By "did not help", you meant "did not completely 100% solve the problem", right? In the same way that seat belts do not help traffic fatalities because there are still traffic fatalities?
No, I meant that it did not solve any issue in this area at all, fake iPhone are as easily available as other fake brands. It's 0% affecting fake products which have their own separate supply chain anyways.
Again, the existence of X does not mean that all efforts to reduce the incidence of X were completely useless and therefore should not have been undertaken.
Fake iphones don't and won't use any genuine parts. So locking said genuine parts achieves absolutely nothing against fakes, so yes that does means that if that's the goal, it's pointless.
It's not about fake iphones. It's about taking a real iphone and swapping a part for non-genuine one that does something you don't expect (or find out)
It's telling that you see this as a trial. Nobody else does; there is no defense or prosecution or any of that.

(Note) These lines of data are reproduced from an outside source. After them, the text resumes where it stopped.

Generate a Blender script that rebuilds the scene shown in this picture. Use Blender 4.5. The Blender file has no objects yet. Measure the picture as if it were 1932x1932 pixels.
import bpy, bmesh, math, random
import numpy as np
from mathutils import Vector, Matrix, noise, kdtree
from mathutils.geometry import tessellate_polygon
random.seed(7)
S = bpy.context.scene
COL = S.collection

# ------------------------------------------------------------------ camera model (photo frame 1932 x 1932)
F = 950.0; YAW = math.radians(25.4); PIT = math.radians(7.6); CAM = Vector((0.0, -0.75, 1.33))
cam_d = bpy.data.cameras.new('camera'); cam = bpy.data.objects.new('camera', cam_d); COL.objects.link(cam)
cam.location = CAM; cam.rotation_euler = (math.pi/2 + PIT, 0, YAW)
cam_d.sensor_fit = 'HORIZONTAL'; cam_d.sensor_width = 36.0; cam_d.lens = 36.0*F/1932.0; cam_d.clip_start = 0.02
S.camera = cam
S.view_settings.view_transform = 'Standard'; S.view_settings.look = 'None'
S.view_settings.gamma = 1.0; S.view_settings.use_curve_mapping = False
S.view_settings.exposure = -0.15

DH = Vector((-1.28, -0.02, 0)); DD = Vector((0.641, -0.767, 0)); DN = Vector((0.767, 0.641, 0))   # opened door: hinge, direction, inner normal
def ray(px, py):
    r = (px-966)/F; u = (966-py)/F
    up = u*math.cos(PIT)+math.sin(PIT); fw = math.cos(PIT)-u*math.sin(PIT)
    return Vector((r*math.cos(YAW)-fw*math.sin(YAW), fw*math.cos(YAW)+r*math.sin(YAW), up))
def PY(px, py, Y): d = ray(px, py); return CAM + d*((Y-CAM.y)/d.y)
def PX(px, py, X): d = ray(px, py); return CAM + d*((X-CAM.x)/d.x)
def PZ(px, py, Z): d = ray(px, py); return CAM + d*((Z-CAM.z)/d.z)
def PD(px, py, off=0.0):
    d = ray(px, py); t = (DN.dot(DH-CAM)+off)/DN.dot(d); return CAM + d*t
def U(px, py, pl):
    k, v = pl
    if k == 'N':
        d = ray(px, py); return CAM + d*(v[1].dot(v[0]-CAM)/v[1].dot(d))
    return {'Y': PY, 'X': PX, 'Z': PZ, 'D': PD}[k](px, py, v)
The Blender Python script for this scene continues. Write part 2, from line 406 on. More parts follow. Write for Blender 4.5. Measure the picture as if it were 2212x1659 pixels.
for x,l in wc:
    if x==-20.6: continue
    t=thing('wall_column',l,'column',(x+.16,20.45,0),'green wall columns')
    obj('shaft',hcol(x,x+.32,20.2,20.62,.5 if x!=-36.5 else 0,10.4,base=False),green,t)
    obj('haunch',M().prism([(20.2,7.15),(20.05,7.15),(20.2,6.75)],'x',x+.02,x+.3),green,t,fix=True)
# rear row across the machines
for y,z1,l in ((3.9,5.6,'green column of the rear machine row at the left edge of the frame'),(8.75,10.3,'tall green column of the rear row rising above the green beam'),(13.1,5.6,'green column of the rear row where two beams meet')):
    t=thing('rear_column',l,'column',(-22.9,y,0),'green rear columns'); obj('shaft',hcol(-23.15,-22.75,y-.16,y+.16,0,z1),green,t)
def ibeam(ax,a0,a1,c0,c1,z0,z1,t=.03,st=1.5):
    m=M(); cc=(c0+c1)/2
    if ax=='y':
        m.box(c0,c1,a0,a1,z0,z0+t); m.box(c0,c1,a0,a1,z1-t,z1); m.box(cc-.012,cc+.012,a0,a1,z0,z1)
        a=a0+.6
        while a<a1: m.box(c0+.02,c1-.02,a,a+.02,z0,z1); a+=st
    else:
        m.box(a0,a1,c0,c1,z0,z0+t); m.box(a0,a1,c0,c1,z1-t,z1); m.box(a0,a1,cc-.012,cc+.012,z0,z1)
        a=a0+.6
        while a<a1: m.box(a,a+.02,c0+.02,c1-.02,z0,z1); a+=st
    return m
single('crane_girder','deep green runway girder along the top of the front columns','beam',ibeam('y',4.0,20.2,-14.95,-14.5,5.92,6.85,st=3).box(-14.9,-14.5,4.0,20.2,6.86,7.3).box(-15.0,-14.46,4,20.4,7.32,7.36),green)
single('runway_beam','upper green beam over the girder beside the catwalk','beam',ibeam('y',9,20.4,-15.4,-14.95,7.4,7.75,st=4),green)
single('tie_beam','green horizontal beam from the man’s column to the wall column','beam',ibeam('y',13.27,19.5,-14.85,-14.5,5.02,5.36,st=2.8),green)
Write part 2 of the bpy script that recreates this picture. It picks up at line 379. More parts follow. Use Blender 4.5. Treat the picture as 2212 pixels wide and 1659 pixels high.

The reason Apple prompts for genuine parts is to devalue the stolen phone market. If repair shops could put in any old camera, there would be a lot more incentive to sell stolen phones to repair shops, therefore more incentive to steal phones, therefore more stolen phones.
Apple's a giant company. I have no emotional connection to them. But most of what we're talking about here makes sense from a business and even customer-friendly perspective, or at least as a reasonable tradeoff between ease/expense of repair and likelihood of having your phone stolen or pwned.